Friday, 17 October 2008

Development and security but no free trade


A tragedy in three acts

The third debate between Barack Obama and John McCain converged to free trade. The elephant in the room was NAFTA. In spite of being the largest and most successful such agreement, the presidential contenders failed to acknowledge either Canada or Mexico as important trade partners. In this light, to McCain the strongest ally of the United States in the Americas is Colombia. To Obama, it seems that Peru, with improved trade union and environmental policies, could make an ideal partner. Either way, there are reasons to fear a tragedy in three acts.

Act one: The enemy of my enemy is my enemy


Shortly after 9/11, a Muslim woman was walking down the street in an affluent Mexico City neighborhood. A group of construction workers shouted at her ‘terrorist’ and some other unflattering terms. Noting their ‘unjustifiable ignorance’, quote, a businessman came to the rescue. Similar popular reactions were reported in Buenos Aires, Santiago, Sao Paulo, and other Latin American metropolis. Building on shared expectations that the administration of George W. Bush would work to strengthen the political and economic foundations of the emerging democracies in the region, Latin Americans rallied behind the US. Eight years down the road, the opposite turned out to be the case: Bush discontinued the Latin American project. Feeding on popular disappointment and the debacles of the Iraq war, Marxist agitators have partly filled the gap left by the departure of the US from what used to be considered its natural sphere of influence.

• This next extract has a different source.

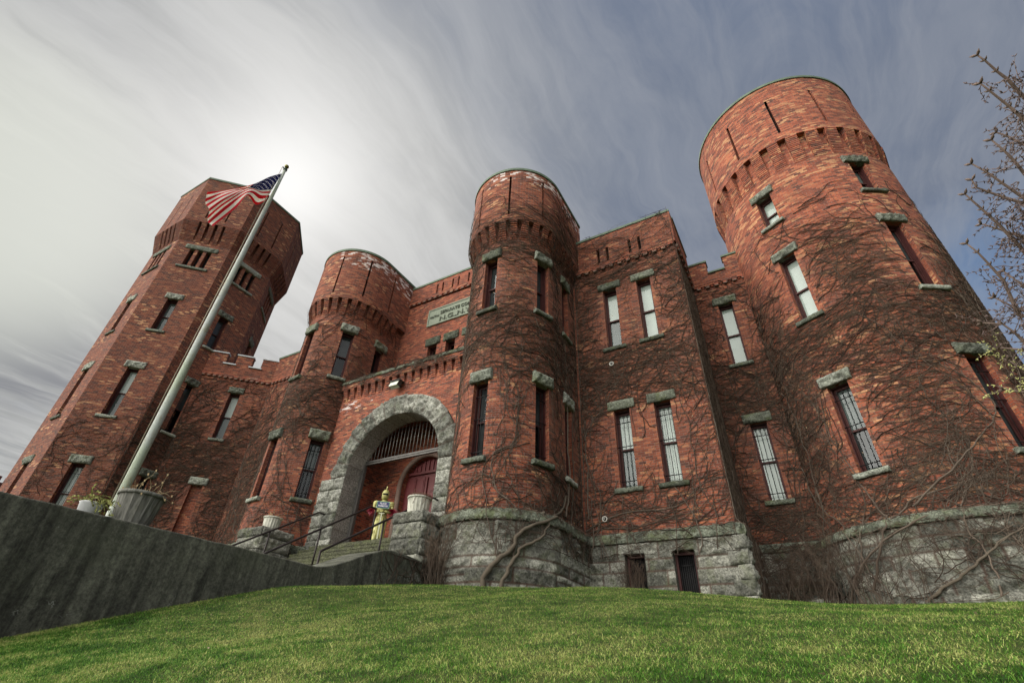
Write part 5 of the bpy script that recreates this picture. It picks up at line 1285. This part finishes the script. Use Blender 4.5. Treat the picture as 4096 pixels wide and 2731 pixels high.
# ------------------------------------------------------------------ creeper
def at_np(path, s):
    if isinstance(path, Line):
        P = np.array(path.a)[None, :]+np.array(path.t)[None, :]*s.reshape(-1, 1); Nn = np.repeat(np.array(path.n)[None, :], s.size, 0)
    elif isinstance(path, Circ):
        a = path.a0+s.ravel()/path.r; Nn = np.stack([np.cos(a), np.sin(a), 0*a], 1); P = np.array([path.xc, path.yc, 0])+Nn*path.r
    else:
        s_ = s.ravel(); l, r_ = path.l, path.r; a = PI+np.clip(s_-l, 0, PI*r_)/r_; Nn = np.stack([np.cos(a), np.sin(a), 0*a], 1)
        P = np.array([path.xc, path.yc, 0])+Nn*r_
        P[:, 1] += np.where(s_ < l, l-s_, 0)+np.where(s_ > l+PI*r_, s_-l-PI*r_, 0)
    return P.reshape(s.shape+(3,)), Nn.reshape(s.shape+(3,))
def strand_mesh(name, pt, nr, rad, mats, k=3):
    """pt (n,m,3) strands lying on a surface with normals nr; rad (n,m)"""
    n, m = rad.shape; T = np.gradient(pt, axis=1); T /= np.linalg.norm(T, axis=2, keepdims=True)+1e-9
    B = np.cross(T, nr); B /= np.linalg.norm(B, axis=2, keepdims=True)+1e-9; C_ = np.cross(B, T)
    ang = np.arange(k)*2*PI/k+PI/2
    V = pt[:, :, None, :]+(B[:, :, None, :]*np.cos(ang)[None, None, :, None]+C_[:, :, None, :]*np.sin(ang)[None, None, :, None])*rad[:, :, None, None]
    V = V.reshape(-1, 3); base = (np.arange(n)[:, None]*m+np.arange(m-1)[None, :]).reshape(-1, 1)*k
    Fs = []
    for q in range(k):
        q2 = (q+1) % k; Fs.append(np.concatenate([base+q, base+q2, base+k+q2, base+k+q], 1))
    tone = np.repeat(rng.random(n), m*k)
    return np_mesh(name, V, np.concatenate(Fs, 0), mats, {'tone': tone}, True)
def vinemat(name, a, b):
    mt, N = mat(name); t_ = N.n('ShaderNodeAttribute', attribute_name='tone').outputs['Fac']; pos = N.n('ShaderNodeNewGeometry').outputs['Position']
    c = N.mix(N.math('ADD', N.math('MULTIPLY', t_, .7), N.math('MULTIPLY', N.math('SUBTRACT', N.noise(pos, 3, 3), .5), 1.0), clamp=True), (*a, 1), (*b, 1)); principled(N, c, .9, 0, None, .15); return mt
TWIG = vinemat('creeper_twig', (.048, .033, .025), (.185, .135, .10)); STEM = vinemat('creeper_stem', (.055, .041, .032), (.15, .12, .095)); TRUNK = vinemat('creeper_trunk', (.075, .062, .047), (.155, .13, .10)); RUN = vinemat('creeper_runner', (.026, .018, .014), (.080, .058, .044)); DLEAF = simple('dry_creeper_leaf', (.36, .27, .17), .8, 0, .2, .4, 30)
def grow(path, s0, z0, head, n_steps, step, wob, up_bias, srange, zrange):
    """walks in wall space, one per entry"""
    n = len(s0); S = np.zeros((n, n_steps)); Z = np.zeros((n, n_steps)); S[:, 0] = s0; Z[:, 0] = z0; h = head.copy(); st = step if np.ndim(step) else np.full(n, step)
    for k in range(1, n_steps):
        h = h+rng.normal(0, wob, n); h = h+up_bias*np.sin(PI/2-h)*.12
        S[:, k] = np.clip(S[:, k-1]+np.cos(h)*st, *srange); Z[:, k] = np.clip(Z[:, k-1]+np.sin(h)*st, *zrange)
    return S, Z
def blocked(S, Z, holes, pad=.02):
    b_ = np.zeros(len(S), bool)
    for a, b, c, d_ in [h[:4] for h in holes]: b_ |= ((S > a-pad) & (S < b+pad) & (Z > c-pad) & (Z < d_+pad)).any(1)
    return b_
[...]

McCain might choose to downplay Canada and Mexico as important free-trade markets in favor of Colombia, but Obama’s policies undermine development and security aspirations south of the border altogether. Moreover, Obama’s protectionist policies are like music to the ears of the rising Marxist-oriented elites. He criticizes the capitalist model in a manner that echoes in and enhances their cause.

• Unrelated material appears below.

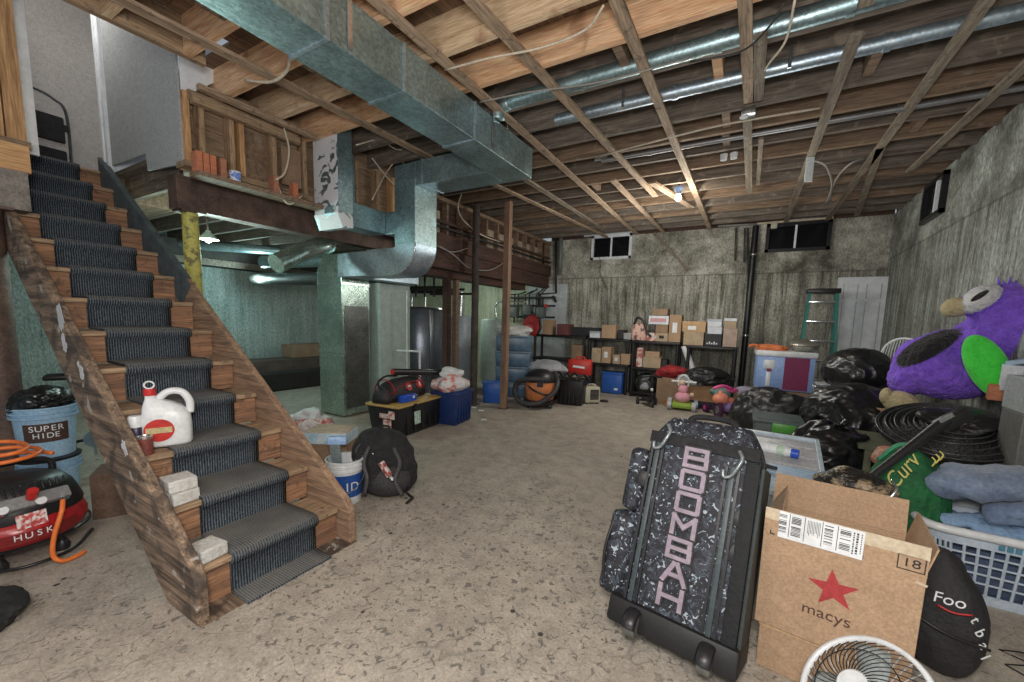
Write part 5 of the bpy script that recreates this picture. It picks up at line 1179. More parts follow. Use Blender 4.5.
wr, hr, cr = on(708, 722, 327, T4, YS-.2); shoebox('white shoe box in the middle of the white stack', wr, .26, hr-hq-.006, (cr[0], cr[1], T4+hq+.006), 0, WHC, WHC)
ws, hs, cs = on(708, 722, 319, T4, YS-.2); shoebox('white shoe box on top of the white stack', ws, .26, hs-hr-.006, (cs[0], cs[1], T4+hr+.006), 0, WHC, plain('grey_lid', (.5, .53, .58), .6))
wq, hq, cq = on(724, 737, 328, T4, YS-.2); cb_('tan box at the right end of the right shelf, lower one', 724, 738, 328, T4, mat('pinkish_tan', (.50, .38, .32), .8), y=YS-.2)
ws, hs, cs = on(725, 737, 318, T4, YS-.2); shoebox('pale topped tan box at the right end of the right shelf, upper one', ws, .28, hs-hq-.008, (cs[0], cs[1], T4+hq+.006), 0, TANC, WHC)
# middle shelf level
M2 = ZT2+.01; M3 = ZT2-.012
cb_('tan carton on the middle level of the second shelf unit, left', 592, 601, 348, M2, TANC)
cb_('printed brown carton on the middle level of the second shelf unit', 602, 611, 347, M2, CARD, lab=PAPER)
cb_('low white and cream carton on the middle level, right', 613, 620, 355, M2, TANC, lab=PAPER)
cb_('low tan carton on the middle level, at the right end', 621, 630, 354, M2, CARD)
cb_('red and tan printed box at the left of the third shelf unit middle level', 637, 643, 348, M3, REDC)
cb_('flat tan box on the third shelf unit middle level, lower of a pile', 643, 661, 357, M3, TANC)
w_, h_, c = on(643, 661, 357, M3)
carton('cardboard_box', 'flat brown box on the third shelf unit middle level, upper of a pile', w_*.8, .24, .10, (c[0], c[1], M3+h_+.006), 0, m=CARD, tape=False, group='boxes on the black shelves')
cb_('small dark box beside the pile on the third shelf unit', 662, 667, 360, M3, BKC)
cb_('brown carton on the middle level of the leftmost shelf', 572, 582, 345, M2+.02, CARD2)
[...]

Act two: Common sense becomes the antithesis


Certain father, let us call him Joe Sr., worked hard to send Joe Jr. to the best university he could afford. Five years later, Joe Jr. told dad what he learned: there appears to be a correlation between development and security. “But son”, Joe Sr. muted as not to offend young Joe, “we have known that all along. They key is finding a way to get there.” Joe Sr., busy working on his pluming business to pay for the tuition fees, was unaware that development discourse found a new lease of life when theorists and practitioners, finally, started to link economic well being with raising levels of security (or the mirror image linking underdevelopment to insecurity, if the reader prefers). Careers were launched, countless books written, international programs engineered, emerging democracies embraced free trade, and Joe Jr. attained his degree on development studies.

McCain was shy to straight talk the common sense of free trade familiar to Joe Sr., who sees it as an opportunity to tackle the current economic downturn. Joe Jr. was bewildered too. He knows that jobs lost in America have gone to China and other countries in Asia opting for circumventing trade agreements. The two Joes are therefore unable to understand why Obama is making NAFTA a centerpiece of his attacks.

Act three: Free trade as a forgone conclusion


Chronic corruption continues to affect Latin American constabularies, hence undermining the development and security aspirations of countless communities. Nevertheless, due in part to the diminished engagement of the US in the region, the problem has been exacerbated over the last few years. This, at the same time, has lent momentum to a dangerous shift to the left. Marxist-oriented leadership, higher levels of corruption, and the spread of violence associated with the drug trade appear not to make strange bedfellows. In this respect, some of the latest tactics employed by Chavez followers, including the use of grenades against the civilian population, can only be characterized as acts of terrorism.

In addressing all these connection, there is hope McCain would reassert the importance of Latin America for the longer-term strategic interests of the US. He might wake up one day thinking about the implications of free trade (or the absence of it) for the development and security of the region. We stress 'hope' and 'might' because, although security is his strong suit and he has held meetings with the presidents of Colombia and Mexico, his campaign lost direction the moment Sarah Palin walked in. If Obama is elected president, on the other hand, he is only likely to disengage further from Latin America, a place he has never set foot. Besides that for sure China will step in, do not doubt for a second the trinity of Marxist leadership, corruption, and narco violence would only strengthen and inevitably create a feedback effect in the US.

Epilogue: the Africanization and Iraqization of violence


The reader might ask where private security is here. The answer is simple. In the absence of law and order in the manner known to advanced democracies, development and free trade in Latin America have progressed with a private security cover attached to them. We will wait for the outcome of the election before properly exploring the likely implications of ‘free trade as a forgone conclusion’ for the security industry. Alongside the possibility that parts of the continent (and the security industry) would be Africanized, narco forces are already posing a bigger challenge by modeling themselves on al-Qaeda. While Obama has been discussing the option of effectively terminating NAFTA and McCain the success of the surge in Iraq, severed heads have been rolling down Mexico’s badlands.